AUSTIN, Texas - Deanna Luprete said her son’s incarceration led her to prison ministry.

  • Bill would give juvenile offenders chance at earlier parole
  • Currently they must wait 40 years
  • Bill would cut that down to 20

Since then, Luprete said she’s become a surrogate mom to dozens of young men serving life sentences for crimes they committed as kids.

“His name is Chon Dimas and he was 17 and [was] given a 75 year sentence,” she said.  

Luprete says Dimas was emotionally and physically abused by his stepmother. Luprete said one day he snapped.

“His dad’s shotgun was there against the shed, and he used it, and he snapped. And he was a child,” she said.  
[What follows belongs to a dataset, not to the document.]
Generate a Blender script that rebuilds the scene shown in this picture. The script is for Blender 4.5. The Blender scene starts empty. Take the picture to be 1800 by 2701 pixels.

A bill seeking to reform the parole system could give Dimas a chance at earlier parole. It would let juvenile inmates who have been sentenced to life plead their cases in front of a parole board 20 years after being convicted; right now they must wait 40 years.

The measure is getting some serious push-back.

“On the left is my nephew Jared. He was killed in the Santa Fe school shooting,” John Conard said.

Conard said the tragedy at Santa Fe High School last year is still a nightmare for him and his family. A total of 10 people were killed and 13 were injured after a 17-year-old gunman opened fire.

“I don’t feel that it’s fair to the hundreds of people in Santa Fe and all across the state that have lost somebody to a vicious crime, to have to have the perpetrator of that crime released after twenty years, when they’ve been imposed a lifetime of grief,” Conard said.  

While the legislation would not guarantee such inmates would be granted parole that early, victims' families say even the possibility of the accused shooter being let out early worries them.

The bill's author Rep. Joe Moody, D-El Paso, said that's not its intent.

“That shooter, and those like him, aren’t going to get parole under this bill. That’s not what it does,” Moody said.

Moody says the goal is to evaluate successful rehabilitation behind bars, but not at the expense of public safety.

Of the roughly 4,500 juveniles in the custody of the Texas Department of Juvenile Justice, about 1,500 have been given sentences of 40 years or longer.